Bill O’Reilly stepped into the fray this week to call out the media tantrum surrounding Jimmy Kimmel’s brief suspension from ABC, and he did not mince words. The controversy began after Kimmel’s September monologue about the killing of conservative activist Charlie Kirk prompted ABC/Disney to suspend production from September 17 to September 22, 2025, before the network announced the show would return. O’Reilly used the moment to point out what conservatives already know: the left’s outrage machine is selective and performative.
O’Reilly ripped the pretense that this was a pure “free speech” crisis designed to make Kimmel a victim and former President Trump a villain, calling much of the narrative bogus and politically engineered. He reminded viewers that corporate media outfits have long shut out conservative perspectives and then feign martyrdom when a popular host gets a taste of backlash. That blunt appraisal landed squarely with Americans tired of media hypocrisy and double standards.
The corporate response has been every bit as telling as the controversy itself: Disney reinstated Kimmel quickly, while powerful local station groups like Sinclair and Nexstar opted to preempt the show on their ABC affiliates, replacing late-night with local news in many markets. That decision left roughly a quarter of ABC’s affiliated reach dark for Kimmel’s return, showing that accountability still exists outside the Disney bubble. Ordinary viewers and station managers, not coastal elites, made a practical choice about what their communities will tolerate.

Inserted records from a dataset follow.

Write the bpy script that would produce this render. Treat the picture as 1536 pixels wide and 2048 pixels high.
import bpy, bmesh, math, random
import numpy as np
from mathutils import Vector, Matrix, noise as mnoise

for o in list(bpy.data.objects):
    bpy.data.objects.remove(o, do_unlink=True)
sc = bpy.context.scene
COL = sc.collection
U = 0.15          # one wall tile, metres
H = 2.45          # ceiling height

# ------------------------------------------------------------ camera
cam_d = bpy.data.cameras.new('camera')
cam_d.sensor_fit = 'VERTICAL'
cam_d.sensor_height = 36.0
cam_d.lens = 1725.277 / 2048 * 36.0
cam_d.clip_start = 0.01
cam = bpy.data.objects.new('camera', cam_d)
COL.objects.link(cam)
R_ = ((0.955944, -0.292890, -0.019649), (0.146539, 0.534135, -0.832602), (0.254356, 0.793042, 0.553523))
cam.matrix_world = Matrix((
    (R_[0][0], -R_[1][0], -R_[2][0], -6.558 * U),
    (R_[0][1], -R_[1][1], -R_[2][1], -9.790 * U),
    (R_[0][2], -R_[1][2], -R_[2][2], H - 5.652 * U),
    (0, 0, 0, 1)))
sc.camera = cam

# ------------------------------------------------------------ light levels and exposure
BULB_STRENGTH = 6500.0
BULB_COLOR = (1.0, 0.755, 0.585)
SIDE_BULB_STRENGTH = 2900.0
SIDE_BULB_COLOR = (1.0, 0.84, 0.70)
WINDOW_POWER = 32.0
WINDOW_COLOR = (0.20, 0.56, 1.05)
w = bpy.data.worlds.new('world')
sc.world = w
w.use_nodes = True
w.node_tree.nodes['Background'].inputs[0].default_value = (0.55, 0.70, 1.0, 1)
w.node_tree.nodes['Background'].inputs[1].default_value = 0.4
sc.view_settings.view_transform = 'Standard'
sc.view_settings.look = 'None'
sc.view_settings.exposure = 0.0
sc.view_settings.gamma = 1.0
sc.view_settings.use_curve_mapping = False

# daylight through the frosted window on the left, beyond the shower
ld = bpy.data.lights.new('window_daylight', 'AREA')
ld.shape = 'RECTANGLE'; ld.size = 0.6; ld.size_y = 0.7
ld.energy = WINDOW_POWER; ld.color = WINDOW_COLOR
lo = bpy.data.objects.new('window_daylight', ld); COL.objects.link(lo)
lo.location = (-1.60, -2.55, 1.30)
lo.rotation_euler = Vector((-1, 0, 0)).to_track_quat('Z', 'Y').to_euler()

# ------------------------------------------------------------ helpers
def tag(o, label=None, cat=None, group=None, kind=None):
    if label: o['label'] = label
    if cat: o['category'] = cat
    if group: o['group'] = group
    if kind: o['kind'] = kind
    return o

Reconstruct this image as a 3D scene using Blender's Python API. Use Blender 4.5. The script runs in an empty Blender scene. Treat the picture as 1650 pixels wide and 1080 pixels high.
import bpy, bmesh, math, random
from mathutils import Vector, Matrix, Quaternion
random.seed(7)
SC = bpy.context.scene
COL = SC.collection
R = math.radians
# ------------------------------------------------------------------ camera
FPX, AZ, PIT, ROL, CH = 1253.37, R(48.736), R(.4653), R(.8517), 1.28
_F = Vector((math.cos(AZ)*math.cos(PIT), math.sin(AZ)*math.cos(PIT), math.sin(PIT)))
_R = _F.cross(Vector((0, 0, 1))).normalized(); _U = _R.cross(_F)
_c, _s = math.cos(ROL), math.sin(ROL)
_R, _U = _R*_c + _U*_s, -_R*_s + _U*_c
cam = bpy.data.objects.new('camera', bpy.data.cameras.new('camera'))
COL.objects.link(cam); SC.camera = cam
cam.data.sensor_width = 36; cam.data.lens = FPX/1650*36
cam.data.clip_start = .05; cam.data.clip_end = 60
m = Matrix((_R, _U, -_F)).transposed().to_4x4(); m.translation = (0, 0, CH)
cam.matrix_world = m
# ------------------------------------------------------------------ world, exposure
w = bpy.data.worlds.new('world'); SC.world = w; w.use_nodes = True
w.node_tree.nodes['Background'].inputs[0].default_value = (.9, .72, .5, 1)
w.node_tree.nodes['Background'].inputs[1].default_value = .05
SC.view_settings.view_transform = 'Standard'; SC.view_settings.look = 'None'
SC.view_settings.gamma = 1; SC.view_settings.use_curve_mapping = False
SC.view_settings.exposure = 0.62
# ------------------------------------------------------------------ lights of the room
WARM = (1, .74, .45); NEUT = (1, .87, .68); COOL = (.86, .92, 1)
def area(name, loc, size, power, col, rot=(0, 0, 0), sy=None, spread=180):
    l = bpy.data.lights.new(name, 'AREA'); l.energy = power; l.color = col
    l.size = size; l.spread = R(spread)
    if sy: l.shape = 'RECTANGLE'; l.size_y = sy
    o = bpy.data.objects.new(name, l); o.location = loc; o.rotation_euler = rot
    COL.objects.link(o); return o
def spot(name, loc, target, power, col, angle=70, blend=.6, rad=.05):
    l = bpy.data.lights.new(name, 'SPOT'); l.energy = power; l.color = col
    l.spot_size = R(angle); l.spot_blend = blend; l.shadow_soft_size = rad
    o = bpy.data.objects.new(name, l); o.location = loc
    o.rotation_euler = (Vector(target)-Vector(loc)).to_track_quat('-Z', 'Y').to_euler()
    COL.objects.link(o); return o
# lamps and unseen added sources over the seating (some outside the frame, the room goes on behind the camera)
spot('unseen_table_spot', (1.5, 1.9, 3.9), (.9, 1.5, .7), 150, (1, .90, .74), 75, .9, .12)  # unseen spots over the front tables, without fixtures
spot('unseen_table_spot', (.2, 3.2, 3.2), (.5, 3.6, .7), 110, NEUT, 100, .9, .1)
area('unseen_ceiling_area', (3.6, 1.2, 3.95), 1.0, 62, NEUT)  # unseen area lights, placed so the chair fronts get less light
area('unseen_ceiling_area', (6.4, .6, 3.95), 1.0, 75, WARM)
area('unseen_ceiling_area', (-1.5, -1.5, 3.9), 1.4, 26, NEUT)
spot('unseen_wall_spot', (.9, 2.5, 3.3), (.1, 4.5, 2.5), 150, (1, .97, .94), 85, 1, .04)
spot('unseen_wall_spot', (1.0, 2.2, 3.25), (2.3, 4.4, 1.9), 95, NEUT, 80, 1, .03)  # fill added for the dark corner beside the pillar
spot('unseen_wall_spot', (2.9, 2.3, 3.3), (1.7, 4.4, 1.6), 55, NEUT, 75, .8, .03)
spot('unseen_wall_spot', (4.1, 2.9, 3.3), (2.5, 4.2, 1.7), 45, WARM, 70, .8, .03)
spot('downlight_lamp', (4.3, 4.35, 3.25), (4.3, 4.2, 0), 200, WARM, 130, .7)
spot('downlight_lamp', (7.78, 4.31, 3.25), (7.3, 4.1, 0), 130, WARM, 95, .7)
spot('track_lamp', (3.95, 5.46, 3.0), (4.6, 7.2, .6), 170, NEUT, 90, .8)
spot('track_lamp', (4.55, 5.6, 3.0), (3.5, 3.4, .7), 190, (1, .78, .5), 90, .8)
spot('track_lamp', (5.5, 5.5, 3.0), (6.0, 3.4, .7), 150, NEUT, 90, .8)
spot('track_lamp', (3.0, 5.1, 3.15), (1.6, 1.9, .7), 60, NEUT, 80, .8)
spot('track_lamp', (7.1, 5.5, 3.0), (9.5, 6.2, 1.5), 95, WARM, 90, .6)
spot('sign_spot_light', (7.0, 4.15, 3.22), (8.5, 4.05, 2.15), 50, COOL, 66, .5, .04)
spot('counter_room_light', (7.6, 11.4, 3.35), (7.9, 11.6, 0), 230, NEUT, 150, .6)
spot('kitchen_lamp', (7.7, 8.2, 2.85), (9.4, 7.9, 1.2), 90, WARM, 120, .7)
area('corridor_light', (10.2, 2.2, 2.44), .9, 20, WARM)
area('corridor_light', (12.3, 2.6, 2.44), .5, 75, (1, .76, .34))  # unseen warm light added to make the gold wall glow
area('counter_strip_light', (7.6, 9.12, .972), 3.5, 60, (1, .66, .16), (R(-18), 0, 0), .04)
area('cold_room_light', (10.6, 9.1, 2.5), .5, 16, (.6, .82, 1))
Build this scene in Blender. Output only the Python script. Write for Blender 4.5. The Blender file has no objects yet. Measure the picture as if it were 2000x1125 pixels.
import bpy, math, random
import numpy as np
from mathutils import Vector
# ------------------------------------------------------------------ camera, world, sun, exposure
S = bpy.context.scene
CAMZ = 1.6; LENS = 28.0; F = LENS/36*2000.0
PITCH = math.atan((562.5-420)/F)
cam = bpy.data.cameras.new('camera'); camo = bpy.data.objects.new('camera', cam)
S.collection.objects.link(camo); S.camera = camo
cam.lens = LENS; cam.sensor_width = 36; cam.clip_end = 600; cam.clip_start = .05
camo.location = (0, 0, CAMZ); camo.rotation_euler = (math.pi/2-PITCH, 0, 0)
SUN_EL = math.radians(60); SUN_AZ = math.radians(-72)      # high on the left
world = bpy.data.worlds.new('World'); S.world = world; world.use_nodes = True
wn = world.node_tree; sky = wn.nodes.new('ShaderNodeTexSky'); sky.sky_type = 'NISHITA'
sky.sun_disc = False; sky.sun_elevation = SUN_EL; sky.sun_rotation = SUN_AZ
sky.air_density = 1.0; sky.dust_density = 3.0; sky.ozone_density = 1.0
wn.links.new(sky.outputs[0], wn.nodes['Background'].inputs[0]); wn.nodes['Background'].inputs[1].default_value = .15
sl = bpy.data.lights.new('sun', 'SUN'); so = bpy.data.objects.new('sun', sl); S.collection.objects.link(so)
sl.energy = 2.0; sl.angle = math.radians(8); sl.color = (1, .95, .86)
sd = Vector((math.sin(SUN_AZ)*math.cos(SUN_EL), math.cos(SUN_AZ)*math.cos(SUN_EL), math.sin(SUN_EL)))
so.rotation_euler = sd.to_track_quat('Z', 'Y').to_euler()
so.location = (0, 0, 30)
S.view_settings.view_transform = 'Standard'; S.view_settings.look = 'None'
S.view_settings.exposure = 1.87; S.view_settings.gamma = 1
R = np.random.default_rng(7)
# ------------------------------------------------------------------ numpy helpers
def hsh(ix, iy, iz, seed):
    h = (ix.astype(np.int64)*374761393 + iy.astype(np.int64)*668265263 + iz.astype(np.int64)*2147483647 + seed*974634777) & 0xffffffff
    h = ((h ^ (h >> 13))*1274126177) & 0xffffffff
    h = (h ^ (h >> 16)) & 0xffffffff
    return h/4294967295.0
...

Conservative critics were right to point out the broader context: for years, the mainstream networks have refused to put non-liberal voices on the air, then act shocked when conservative pushback arrives. The FCC’s involvement and the political theater around the suspension only highlighted how politicized these institutions have become, with regulators and politicians stoking the flames rather than calming them. This is why Americans who value free speech are skeptical when the elites suddenly insist the First Amendment is in jeopardy only when it suits their narrative.
O’Reilly went further, offering a rare admonition to Kimmel himself — that unchecked hatred corrodes anyone who lets it consume them — and he suggested Kimmel’s late-night descent into relentless partisan attacks was self-destructive. Conservatives shouldn’t cheer at one man’s fall, but we should note the lesson: media figures who trade in contempt eventually isolate themselves from broader public sympathy. That observation isn’t cruelty; it’s a commonsense warning that the titans of satire often forget.
If there’s a silver lining, it’s that local broadcasters still answer to their viewers and communities, not corporate campus groupthink in Burbank. Sinclair and Nexstar’s pushback shows that localism and accountability can blunt the monolithic power of a media cartel that has long dismissed conservative thought. Conservatives who want to preserve free expression and honest debate should back those local outlets and refuse to let the elites dictate what’s permissible speech.
At the end of the day, O’Reilly’s message was a patriot’s reminder: don’t be gaslit into silence by a media class that profits from polarization and then cries foul when the backlash lands on one of its favorites. Stand for free expression for all, insist on equal treatment across the political spectrum, and hold both corporations and regulators to account when they play favorites. America’s culture of debate is worth defending, and that defense starts with speaking plainly and refusing to bow to hypocritical outrage.